#### Your objective:
Copy out each line below that has the word "starts" in it.
────────────────────
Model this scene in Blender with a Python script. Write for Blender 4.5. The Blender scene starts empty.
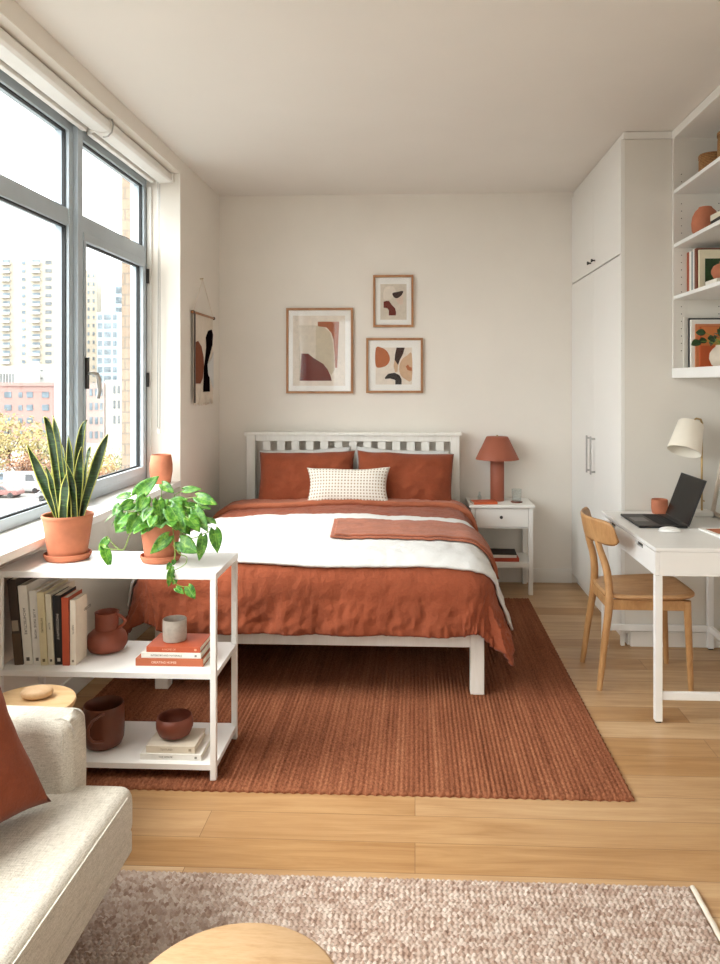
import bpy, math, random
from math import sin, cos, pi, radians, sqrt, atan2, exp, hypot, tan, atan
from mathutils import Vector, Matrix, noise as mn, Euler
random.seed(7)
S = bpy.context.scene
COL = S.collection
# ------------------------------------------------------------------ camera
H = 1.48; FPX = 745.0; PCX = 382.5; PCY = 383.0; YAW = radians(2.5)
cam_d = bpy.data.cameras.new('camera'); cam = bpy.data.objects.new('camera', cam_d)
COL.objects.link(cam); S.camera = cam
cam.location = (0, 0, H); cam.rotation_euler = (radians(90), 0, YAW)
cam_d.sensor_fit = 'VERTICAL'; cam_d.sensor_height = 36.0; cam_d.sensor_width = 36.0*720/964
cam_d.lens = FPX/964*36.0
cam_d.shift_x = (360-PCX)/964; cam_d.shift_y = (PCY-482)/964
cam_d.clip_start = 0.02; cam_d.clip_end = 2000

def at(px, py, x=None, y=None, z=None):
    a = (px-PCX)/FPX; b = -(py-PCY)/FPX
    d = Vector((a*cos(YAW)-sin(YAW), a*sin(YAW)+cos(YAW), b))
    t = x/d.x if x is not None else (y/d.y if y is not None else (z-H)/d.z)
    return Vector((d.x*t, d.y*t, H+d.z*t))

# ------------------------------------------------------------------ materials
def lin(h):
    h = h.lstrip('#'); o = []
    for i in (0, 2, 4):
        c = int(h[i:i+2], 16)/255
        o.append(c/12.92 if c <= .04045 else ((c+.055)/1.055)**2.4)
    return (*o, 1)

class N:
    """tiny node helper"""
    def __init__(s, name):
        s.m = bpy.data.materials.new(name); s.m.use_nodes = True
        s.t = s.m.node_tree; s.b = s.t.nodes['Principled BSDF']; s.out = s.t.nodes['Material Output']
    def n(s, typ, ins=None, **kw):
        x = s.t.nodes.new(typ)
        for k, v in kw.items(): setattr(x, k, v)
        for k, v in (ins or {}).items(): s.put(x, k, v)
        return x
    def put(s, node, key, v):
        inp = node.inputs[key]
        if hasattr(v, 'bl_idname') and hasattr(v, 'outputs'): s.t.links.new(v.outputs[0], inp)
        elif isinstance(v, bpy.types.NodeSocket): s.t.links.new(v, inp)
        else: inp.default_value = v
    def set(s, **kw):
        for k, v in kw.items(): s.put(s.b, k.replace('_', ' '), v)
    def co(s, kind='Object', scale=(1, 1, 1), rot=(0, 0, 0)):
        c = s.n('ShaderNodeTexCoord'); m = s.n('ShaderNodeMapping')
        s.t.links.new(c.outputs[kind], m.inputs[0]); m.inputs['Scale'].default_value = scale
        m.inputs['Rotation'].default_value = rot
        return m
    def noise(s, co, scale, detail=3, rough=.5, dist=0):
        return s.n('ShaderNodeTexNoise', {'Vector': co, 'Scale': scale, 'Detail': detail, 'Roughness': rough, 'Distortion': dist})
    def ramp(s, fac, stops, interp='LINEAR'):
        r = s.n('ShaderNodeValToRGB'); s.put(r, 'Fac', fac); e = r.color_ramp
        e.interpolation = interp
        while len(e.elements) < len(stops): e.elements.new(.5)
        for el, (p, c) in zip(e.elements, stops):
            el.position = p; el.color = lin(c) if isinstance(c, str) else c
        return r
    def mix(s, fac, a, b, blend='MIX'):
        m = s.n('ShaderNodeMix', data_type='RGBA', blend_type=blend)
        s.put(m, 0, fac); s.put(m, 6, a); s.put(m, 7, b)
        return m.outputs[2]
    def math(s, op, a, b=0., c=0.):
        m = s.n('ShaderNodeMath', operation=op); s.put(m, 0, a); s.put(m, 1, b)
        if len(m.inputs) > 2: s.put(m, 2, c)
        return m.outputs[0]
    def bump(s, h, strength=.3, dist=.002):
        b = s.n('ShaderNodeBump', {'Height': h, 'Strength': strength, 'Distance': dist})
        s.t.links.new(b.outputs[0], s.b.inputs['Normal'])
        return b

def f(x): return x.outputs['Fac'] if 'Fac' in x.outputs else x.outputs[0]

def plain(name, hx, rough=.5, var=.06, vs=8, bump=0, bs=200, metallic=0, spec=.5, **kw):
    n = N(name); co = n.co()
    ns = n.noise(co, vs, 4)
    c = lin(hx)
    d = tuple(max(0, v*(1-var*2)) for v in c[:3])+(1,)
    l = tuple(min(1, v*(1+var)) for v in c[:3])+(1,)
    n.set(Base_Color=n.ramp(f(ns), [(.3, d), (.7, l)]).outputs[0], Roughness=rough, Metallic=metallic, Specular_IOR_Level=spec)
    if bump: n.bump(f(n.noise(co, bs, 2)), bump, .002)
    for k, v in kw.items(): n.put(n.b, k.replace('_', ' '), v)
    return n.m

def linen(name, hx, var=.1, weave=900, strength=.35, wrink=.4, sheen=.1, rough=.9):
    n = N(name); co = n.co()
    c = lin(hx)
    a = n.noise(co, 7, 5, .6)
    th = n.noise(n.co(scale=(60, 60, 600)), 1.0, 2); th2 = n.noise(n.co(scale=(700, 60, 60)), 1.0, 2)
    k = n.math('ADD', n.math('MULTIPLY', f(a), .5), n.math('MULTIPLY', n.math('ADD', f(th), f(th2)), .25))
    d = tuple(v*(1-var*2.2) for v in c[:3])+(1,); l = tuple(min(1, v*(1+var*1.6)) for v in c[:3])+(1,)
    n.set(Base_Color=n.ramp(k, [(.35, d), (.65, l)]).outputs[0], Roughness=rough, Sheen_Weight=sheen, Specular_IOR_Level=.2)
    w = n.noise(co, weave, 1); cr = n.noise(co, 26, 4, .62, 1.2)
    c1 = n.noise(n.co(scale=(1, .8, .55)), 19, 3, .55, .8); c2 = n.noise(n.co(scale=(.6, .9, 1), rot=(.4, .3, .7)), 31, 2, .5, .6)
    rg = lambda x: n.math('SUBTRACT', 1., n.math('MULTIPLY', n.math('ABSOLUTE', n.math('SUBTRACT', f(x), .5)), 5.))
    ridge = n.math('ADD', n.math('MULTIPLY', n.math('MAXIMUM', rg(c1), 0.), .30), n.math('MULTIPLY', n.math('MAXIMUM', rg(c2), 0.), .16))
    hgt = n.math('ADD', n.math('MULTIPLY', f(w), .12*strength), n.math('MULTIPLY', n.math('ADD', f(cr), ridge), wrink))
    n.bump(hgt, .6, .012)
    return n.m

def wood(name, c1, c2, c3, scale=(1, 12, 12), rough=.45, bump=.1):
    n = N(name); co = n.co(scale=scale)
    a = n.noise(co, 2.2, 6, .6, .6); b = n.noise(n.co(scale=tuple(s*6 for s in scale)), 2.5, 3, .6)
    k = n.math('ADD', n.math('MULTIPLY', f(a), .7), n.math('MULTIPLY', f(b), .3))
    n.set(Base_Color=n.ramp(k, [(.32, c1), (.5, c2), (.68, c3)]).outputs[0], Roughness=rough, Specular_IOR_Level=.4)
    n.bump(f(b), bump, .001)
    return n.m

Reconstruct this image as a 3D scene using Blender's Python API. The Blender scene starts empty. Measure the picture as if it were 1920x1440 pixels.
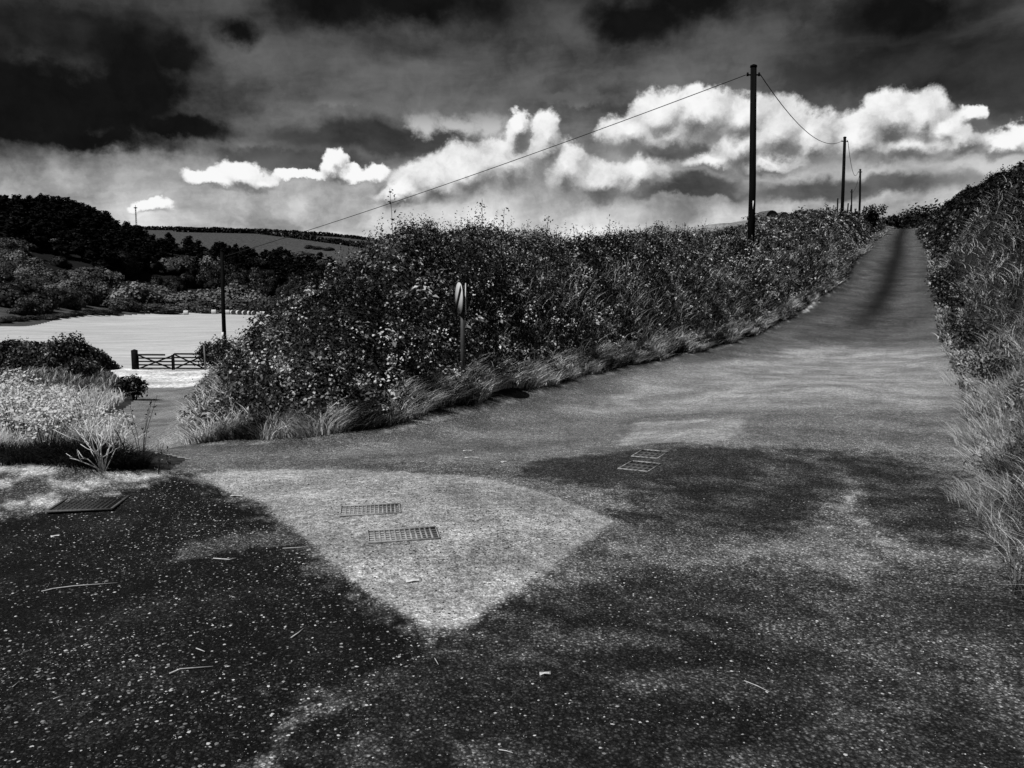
────────────────────
#### Result:
Model this scene in Blender with a Python script. Write for Blender 4.5. The Blender scene starts empty.
Reconstruct this image as a 3D scene using Blender's Python API. The Blender scene starts empty. Measure the picture as if it were 1920x1440 pixels.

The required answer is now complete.